Iba a hablar de estas fechas, tan comercial y luminosamente largas, tan falsamente alegres, tan fingidamente pacíficas o deseosas de paz y tan ¿felices? aun sepamos que las circunstancias vitales de parte de la ciudadanía hacen de la felicidad estado improbable de conseguir. No soy aguafiestas, no creo en paraísos artificiales creados ora por voluntaria ingesta, ora por práctica cultural impuesta. Y andando mi cuerpo así, como perturbado por sublevación del británico Norman Barret que me coloniza, y el espíritu y/o ánimo que en él, el cuerpo, habitan tristes y añorantes, como hoy supongo los de todos los amantes de la belleza y el compromiso político (no lea partidista, que errará), por la muerte de la angelical Marisa Paredes, he optado por hablarles de algunas de esas personas que, aun sin saberlo, ejercen en mí efectos que bien podrían atribuirse a seres que «espíritus celestiales» creen los que profesan varias religiones monoteístas y llaman ángeles, sean, en los casos que contaré, bien principados, bien de la guarda, como este agnóstico hasta de sí mismo los equipara.
Al primero de ellos, un niño al que hubiese calculado menos años de los que tiene, comencé a verlo y cruzar miradas con él en mis matutinos cafés leídos y disfrutados en terraza y en tiempo apacible. Con el tiempo progresamos a sonreírnos, primero con la mirada, después con nuestros naturales gestos. Acabada la bonanza callejera y refugiado yo en el interior del café, salgo cada día a saludarlo cuando, acompañado por su madre, se dirige al colegio, unos días andando, otros en su coche o silla adaptado. Sí, a mi ángel principado unos días le obedece el cuerpo más que otros, pero ahora ya siempre guarda un «bien» para mi «qué tal estás», unos besos que lanzarnos con la mano, un «choca» de nuestras palmas y un «ok» a pulgar alzado para mis deseos de un buen día. Después me quedo mirando su esfuerzo para seguir avanzando Ordoño II adelante, paso a paso, hacia la parada del autobús que lo recogerá para llevarlo a su colegio, ASPACE, y yo me quedo agradeciéndole a él, mi ángel Mohamed, su cotidiana lección de lucha y superación y sintiendo vergüenza de mis quejas a la menor dolencia.

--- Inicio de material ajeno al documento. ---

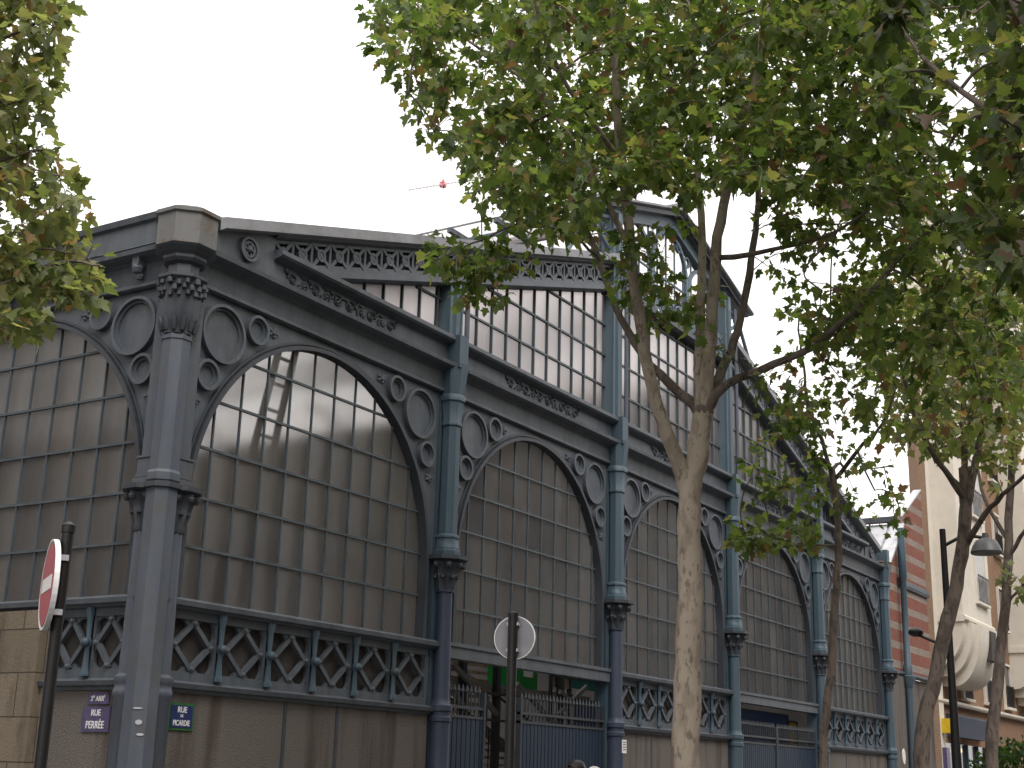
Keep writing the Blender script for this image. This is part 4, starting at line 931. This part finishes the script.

De los custodios sólo les diré que son mayores –¡andan de bicentenario!–, se uniforman de azul marino y, mayormente, van en coches rotulados. Cómo no agradecerles, entre otras cosas, que esta semana me y nos hayan rescatado al perro de peluche «Pipo el Picarín», digamos, «secuestrado» desde finales de octubre.
¡Salud!, y buena semana hagamos y tengamos.